Repeat exactly, please, the lines that begin at the start of the listing and end at the line holding "def R(d): return math.radians(d)".

-- START Supplied information --

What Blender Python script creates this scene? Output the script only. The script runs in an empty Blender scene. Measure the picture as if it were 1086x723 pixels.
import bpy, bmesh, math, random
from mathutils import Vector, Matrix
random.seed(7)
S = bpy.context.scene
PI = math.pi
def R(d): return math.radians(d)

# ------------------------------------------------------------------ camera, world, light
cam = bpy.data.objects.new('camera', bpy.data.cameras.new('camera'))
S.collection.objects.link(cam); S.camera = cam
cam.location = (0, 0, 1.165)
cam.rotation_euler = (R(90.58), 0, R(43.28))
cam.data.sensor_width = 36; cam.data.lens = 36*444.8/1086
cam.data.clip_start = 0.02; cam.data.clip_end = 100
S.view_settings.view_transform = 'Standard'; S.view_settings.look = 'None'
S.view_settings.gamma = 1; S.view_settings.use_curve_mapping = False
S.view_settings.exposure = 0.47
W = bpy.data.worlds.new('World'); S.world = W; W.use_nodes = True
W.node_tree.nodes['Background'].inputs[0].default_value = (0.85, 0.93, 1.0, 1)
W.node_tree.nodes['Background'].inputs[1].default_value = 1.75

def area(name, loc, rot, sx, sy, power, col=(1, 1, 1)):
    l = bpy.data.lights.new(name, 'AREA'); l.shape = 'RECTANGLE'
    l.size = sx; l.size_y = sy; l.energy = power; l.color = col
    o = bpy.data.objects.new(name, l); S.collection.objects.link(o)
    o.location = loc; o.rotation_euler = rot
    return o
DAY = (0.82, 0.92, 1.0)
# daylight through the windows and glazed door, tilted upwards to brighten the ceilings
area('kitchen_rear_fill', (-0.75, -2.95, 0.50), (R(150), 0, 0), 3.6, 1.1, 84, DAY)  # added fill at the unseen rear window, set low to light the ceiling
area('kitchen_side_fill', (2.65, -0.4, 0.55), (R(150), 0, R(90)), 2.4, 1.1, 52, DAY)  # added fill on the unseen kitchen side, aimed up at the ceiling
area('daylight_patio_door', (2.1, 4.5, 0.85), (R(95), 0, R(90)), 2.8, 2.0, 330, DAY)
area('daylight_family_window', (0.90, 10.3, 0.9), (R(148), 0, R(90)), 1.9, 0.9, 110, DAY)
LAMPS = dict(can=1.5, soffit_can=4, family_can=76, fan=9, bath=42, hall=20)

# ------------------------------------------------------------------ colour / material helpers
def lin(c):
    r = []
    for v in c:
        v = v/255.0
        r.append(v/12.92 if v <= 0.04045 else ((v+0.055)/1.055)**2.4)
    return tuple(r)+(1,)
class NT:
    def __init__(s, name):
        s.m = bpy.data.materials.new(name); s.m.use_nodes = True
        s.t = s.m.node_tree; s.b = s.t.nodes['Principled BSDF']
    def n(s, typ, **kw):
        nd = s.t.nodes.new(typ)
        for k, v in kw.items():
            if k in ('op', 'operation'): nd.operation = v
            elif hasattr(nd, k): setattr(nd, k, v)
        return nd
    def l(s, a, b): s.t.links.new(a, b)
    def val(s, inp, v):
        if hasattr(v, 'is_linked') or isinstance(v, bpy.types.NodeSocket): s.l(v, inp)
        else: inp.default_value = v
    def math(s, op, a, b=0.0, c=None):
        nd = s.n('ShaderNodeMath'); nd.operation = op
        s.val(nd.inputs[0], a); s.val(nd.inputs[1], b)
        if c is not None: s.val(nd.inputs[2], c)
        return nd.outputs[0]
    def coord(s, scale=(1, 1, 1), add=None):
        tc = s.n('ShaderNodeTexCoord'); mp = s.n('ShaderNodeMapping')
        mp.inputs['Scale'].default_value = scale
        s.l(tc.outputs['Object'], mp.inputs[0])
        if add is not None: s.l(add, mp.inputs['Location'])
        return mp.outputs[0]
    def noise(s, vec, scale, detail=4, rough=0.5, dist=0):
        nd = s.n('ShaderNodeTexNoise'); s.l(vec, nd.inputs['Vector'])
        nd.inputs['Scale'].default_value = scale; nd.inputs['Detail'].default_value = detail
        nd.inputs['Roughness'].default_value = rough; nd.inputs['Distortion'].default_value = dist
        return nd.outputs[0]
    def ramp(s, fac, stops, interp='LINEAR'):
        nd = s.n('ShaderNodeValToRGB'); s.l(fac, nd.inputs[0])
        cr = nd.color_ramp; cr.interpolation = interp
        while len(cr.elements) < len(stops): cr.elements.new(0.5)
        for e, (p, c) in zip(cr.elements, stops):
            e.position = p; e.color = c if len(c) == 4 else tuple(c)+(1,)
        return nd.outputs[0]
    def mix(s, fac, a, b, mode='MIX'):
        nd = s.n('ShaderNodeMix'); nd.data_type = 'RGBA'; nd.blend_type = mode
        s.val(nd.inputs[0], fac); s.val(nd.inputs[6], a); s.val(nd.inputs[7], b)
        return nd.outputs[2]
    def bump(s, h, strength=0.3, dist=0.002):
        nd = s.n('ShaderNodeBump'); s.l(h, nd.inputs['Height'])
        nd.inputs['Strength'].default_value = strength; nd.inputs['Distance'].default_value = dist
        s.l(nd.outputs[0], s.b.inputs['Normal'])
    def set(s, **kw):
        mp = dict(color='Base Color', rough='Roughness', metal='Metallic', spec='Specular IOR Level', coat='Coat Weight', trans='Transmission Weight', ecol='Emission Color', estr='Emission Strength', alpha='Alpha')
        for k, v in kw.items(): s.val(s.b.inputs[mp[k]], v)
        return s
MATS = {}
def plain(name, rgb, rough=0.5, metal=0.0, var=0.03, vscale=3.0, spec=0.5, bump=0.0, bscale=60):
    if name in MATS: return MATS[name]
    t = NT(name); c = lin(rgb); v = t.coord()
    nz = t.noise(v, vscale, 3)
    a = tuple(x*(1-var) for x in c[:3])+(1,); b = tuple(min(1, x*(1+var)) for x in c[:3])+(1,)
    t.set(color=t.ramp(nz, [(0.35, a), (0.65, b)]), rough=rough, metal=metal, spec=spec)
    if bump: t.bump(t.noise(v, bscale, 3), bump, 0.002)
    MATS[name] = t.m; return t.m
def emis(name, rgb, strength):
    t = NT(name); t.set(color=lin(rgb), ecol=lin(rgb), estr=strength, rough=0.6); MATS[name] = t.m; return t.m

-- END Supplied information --

▶ _Exercise response_:
What Blender Python script creates this scene? Output the script only. The script runs in an empty Blender scene. Measure the picture as if it were 1086x723 pixels.
import bpy, bmesh, math, random
from mathutils import Vector, Matrix
random.seed(7)
S = bpy.context.scene
PI = math.pi
def R(d): return math.radians(d)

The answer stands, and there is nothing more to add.